>> Start Data lines

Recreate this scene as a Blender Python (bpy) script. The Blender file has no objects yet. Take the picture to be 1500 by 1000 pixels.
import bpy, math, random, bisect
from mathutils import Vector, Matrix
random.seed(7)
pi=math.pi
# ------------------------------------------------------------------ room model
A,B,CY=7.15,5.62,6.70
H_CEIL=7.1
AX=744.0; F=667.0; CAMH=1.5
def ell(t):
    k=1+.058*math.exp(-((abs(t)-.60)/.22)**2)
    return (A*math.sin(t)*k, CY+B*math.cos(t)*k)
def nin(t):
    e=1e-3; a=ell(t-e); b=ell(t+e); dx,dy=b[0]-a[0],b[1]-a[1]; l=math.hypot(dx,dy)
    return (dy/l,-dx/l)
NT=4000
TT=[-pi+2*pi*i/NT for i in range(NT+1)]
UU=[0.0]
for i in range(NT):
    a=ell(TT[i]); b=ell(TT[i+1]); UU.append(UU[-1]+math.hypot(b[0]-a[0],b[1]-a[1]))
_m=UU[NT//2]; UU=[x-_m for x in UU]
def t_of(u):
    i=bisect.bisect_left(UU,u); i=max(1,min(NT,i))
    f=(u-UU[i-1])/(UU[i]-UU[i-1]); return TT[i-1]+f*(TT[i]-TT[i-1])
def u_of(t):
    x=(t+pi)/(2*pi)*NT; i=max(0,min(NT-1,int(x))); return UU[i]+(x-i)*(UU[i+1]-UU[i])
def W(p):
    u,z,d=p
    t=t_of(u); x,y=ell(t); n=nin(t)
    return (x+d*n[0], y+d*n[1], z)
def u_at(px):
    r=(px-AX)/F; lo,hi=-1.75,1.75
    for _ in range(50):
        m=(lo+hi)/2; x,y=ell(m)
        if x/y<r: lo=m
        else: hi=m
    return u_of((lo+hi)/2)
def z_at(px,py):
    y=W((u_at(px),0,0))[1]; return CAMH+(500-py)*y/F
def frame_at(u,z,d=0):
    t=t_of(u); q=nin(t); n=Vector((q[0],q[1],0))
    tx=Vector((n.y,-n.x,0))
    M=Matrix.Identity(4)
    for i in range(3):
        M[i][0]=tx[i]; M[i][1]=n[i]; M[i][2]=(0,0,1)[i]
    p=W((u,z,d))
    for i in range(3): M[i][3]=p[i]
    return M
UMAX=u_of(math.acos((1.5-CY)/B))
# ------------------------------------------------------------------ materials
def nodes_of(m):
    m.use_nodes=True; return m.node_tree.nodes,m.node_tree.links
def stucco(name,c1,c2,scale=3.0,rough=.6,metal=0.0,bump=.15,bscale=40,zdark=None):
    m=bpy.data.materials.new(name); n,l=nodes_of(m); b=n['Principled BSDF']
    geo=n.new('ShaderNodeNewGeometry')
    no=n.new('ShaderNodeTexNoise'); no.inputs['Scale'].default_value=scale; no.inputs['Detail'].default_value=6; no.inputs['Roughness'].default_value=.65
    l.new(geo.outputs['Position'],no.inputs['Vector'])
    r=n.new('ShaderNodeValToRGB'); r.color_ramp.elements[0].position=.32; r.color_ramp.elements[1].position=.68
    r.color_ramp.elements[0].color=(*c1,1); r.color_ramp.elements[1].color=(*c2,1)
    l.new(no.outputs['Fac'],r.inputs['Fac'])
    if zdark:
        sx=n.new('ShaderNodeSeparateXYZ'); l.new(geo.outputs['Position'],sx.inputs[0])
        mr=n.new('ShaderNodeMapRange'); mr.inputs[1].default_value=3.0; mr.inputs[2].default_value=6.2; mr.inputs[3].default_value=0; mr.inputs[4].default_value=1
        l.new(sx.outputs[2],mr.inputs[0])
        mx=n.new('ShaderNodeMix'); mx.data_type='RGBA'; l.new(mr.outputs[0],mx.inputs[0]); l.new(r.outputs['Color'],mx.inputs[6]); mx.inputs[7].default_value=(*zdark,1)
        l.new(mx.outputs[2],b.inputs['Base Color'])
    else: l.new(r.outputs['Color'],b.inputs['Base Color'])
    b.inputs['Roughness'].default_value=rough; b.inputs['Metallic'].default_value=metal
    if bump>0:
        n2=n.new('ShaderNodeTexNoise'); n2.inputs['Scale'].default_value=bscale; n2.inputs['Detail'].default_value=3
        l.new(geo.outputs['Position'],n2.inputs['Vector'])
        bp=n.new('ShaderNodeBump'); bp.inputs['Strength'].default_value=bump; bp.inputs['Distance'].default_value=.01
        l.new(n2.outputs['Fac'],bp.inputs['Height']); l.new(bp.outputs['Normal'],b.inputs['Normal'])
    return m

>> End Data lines

■ Written problem
Make an exact copy of the material above.

■ Finished answer
Recreate this scene as a Blender Python (bpy) script. The Blender file has no objects yet. Take the picture to be 1500 by 1000 pixels.
import bpy, math, random, bisect
from mathutils import Vector, Matrix
random.seed(7)
pi=math.pi
# ------------------------------------------------------------------ room model
A,B,CY=7.15,5.62,6.70
H_CEIL=7.1
AX=744.0; F=667.0; CAMH=1.5
def ell(t):
    k=1+.058*math.exp(-((abs(t)-.60)/.22)**2)
    return (A*math.sin(t)*k, CY+B*math.cos(t)*k)
def nin(t):
    e=1e-3; a=ell(t-e); b=ell(t+e); dx,dy=b[0]-a[0],b[1]-a[1]; l=math.hypot(dx,dy)
    return (dy/l,-dx/l)
NT=4000
TT=[-pi+2*pi*i/NT for i in range(NT+1)]
UU=[0.0]
for i in range(NT):
    a=ell(TT[i]); b=ell(TT[i+1]); UU.append(UU[-1]+math.hypot(b[0]-a[0],b[1]-a[1]))
_m=UU[NT//2]; UU=[x-_m for x in UU]
def t_of(u):
    i=bisect.bisect_left(UU,u); i=max(1,min(NT,i))
    f=(u-UU[i-1])/(UU[i]-UU[i-1]); return TT[i-1]+f*(TT[i]-TT[i-1])
def u_of(t):
    x=(t+pi)/(2*pi)*NT; i=max(0,min(NT-1,int(x))); return UU[i]+(x-i)*(UU[i+1]-UU[i])
def W(p):
    u,z,d=p
    t=t_of(u); x,y=ell(t); n=nin(t)
    return (x+d*n[0], y+d*n[1], z)
def u_at(px):
    r=(px-AX)/F; lo,hi=-1.75,1.75
    for _ in range(50):
        m=(lo+hi)/2; x,y=ell(m)
        if x/y<r: lo=m
        else: hi=m
    return u_of((lo+hi)/2)
def z_at(px,py):
    y=W((u_at(px),0,0))[1]; return CAMH+(500-py)*y/F
def frame_at(u,z,d=0):
    t=t_of(u); q=nin(t); n=Vector((q[0],q[1],0))
    tx=Vector((n.y,-n.x,0))
    M=Matrix.Identity(4)
    for i in range(3):
        M[i][0]=tx[i]; M[i][1]=n[i]; M[i][2]=(0,0,1)[i]
    p=W((u,z,d))
    for i in range(3): M[i][3]=p[i]
    return M
UMAX=u_of(math.acos((1.5-CY)/B))
# ------------------------------------------------------------------ materials
def nodes_of(m):
    m.use_nodes=True; return m.node_tree.nodes,m.node_tree.links
def stucco(name,c1,c2,scale=3.0,rough=.6,metal=0.0,bump=.15,bscale=40,zdark=None):
    m=bpy.data.materials.new(name); n,l=nodes_of(m); b=n['Principled BSDF']
    geo=n.new('ShaderNodeNewGeometry')
    no=n.new('ShaderNodeTexNoise'); no.inputs['Scale'].default_value=scale; no.inputs['Detail'].default_value=6; no.inputs['Roughness'].default_value=.65
    l.new(geo.outputs['Position'],no.inputs['Vector'])
    r=n.new('ShaderNodeValToRGB'); r.color_ramp.elements[0].position=.32; r.color_ramp.elements[1].position=.68
    r.color_ramp.elements[0].color=(*c1,1); r.color_ramp.elements[1].color=(*c2,1)
    l.new(no.outputs['Fac'],r.inputs['Fac'])
    if zdark:
        sx=n.new('ShaderNodeSeparateXYZ'); l.new(geo.outputs['Position'],sx.inputs[0])
        mr=n.new('ShaderNodeMapRange'); mr.inputs[1].default_value=3.0; mr.inputs[2].default_value=6.2; mr.inputs[3].default_value=0; mr.inputs[4].default_value=1
        l.new(sx.outputs[2],mr.inputs[0])
        mx=n.new('ShaderNodeMix'); mx.data_type='RGBA'; l.new(mr.outputs[0],mx.inputs[0]); l.new(r.outputs['Color'],mx.inputs[6]); mx.inputs[7].default_value=(*zdark,1)
        l.new(mx.outputs[2],b.inputs['Base Color'])
    else: l.new(r.outputs['Color'],b.inputs['Base Color'])
    b.inputs['Roughness'].default_value=rough; b.inputs['Metallic'].default_value=metal
    if bump>0:
        n2=n.new('ShaderNodeTexNoise'); n2.inputs['Scale'].default_value=bscale; n2.inputs['Detail'].default_value=3
        l.new(geo.outputs['Position'],n2.inputs['Vector'])
        bp=n.new('ShaderNodeBump'); bp.inputs['Strength'].default_value=bump; bp.inputs['Distance'].default_value=.01
        l.new(n2.outputs['Fac'],bp.inputs['Height']); l.new(bp.outputs['Normal'],b.inputs['Normal'])
    return m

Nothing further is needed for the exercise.